• What you need to do: Locate each line of the material that contains "pixels", then return it.

• Task material:
....
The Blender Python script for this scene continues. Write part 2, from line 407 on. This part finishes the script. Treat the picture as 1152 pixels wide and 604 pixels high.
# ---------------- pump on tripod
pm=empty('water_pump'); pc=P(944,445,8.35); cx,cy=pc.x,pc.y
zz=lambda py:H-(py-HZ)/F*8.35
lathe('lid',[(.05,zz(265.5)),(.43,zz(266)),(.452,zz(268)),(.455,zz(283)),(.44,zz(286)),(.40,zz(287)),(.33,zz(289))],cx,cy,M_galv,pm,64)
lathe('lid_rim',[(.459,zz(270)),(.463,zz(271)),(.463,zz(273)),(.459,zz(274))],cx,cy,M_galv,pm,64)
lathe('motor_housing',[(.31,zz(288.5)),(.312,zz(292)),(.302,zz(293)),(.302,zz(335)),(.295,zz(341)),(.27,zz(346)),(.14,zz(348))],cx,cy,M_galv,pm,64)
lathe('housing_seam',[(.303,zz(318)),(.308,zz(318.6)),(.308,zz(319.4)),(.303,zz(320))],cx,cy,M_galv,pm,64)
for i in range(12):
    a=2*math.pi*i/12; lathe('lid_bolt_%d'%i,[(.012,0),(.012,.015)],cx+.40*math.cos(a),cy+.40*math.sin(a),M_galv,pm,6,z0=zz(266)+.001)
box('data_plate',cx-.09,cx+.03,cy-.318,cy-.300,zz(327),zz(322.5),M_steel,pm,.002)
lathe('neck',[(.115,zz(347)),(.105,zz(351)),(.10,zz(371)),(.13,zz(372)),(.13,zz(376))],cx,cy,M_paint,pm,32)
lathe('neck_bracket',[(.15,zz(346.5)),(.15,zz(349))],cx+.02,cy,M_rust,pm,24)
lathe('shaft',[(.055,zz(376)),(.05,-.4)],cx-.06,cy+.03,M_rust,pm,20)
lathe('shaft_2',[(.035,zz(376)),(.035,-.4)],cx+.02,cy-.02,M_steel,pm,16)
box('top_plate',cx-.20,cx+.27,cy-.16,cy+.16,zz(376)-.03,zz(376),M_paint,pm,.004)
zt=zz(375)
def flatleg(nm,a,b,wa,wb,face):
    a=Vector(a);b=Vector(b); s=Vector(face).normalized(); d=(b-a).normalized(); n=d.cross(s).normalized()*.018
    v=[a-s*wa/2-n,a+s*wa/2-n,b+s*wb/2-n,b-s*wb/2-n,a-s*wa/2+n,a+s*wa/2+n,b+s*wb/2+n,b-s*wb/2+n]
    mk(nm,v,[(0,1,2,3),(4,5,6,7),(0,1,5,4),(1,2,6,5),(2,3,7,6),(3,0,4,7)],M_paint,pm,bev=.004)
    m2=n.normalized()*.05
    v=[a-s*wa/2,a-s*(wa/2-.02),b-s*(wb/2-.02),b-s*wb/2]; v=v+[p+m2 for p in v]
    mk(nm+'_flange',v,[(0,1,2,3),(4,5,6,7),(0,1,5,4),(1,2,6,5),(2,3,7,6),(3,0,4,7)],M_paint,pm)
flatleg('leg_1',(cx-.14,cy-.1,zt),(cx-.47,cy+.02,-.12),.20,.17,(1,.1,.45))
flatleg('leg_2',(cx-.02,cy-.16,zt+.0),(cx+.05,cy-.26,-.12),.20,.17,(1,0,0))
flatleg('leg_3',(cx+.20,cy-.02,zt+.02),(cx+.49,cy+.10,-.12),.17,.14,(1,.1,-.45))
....
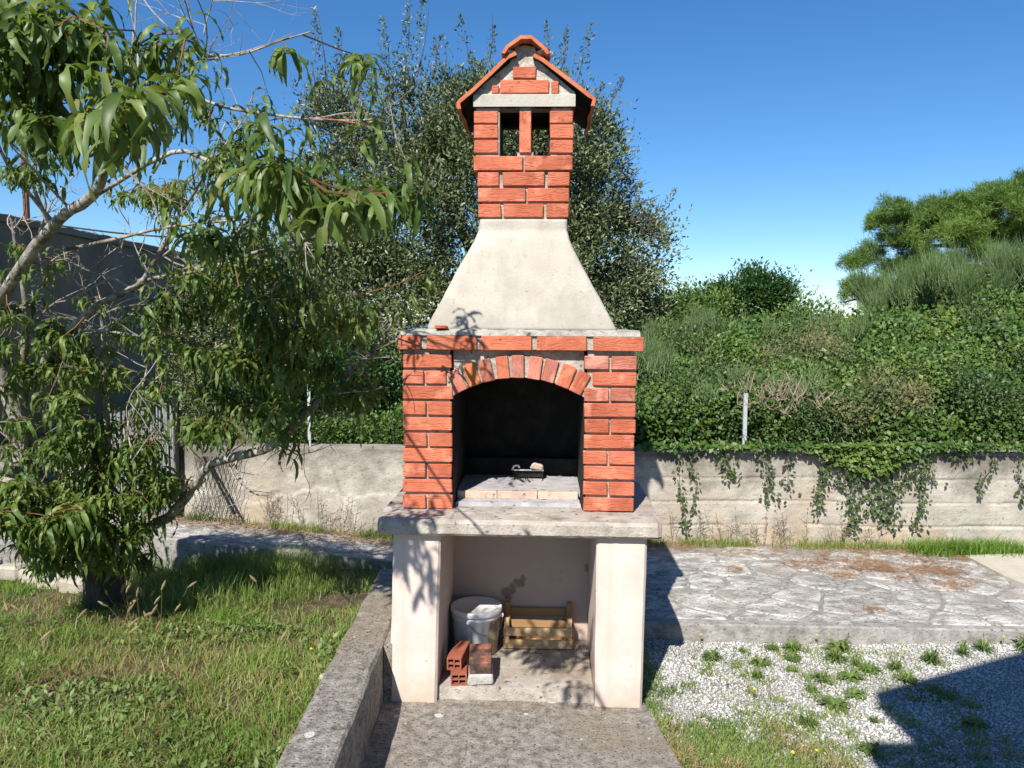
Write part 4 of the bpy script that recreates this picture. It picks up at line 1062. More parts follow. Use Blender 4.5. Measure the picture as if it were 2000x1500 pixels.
....
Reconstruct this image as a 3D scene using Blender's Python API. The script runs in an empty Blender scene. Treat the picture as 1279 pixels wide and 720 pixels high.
....
• Task response:
The Blender Python script for this scene continues. Write part 2, from line 407 on. This part finishes the script. Treat the picture as 1152 pixels wide and 604 pixels high.
Write part 4 of the bpy script that recreates this picture. It picks up at line 1062. More parts follow. Use Blender 4.5. Measure the picture as if it were 2000x1500 pixels.
Reconstruct this image as a 3D scene using Blender's Python API. The script runs in an empty Blender scene. Treat the picture as 1279 pixels wide and 720 pixels high.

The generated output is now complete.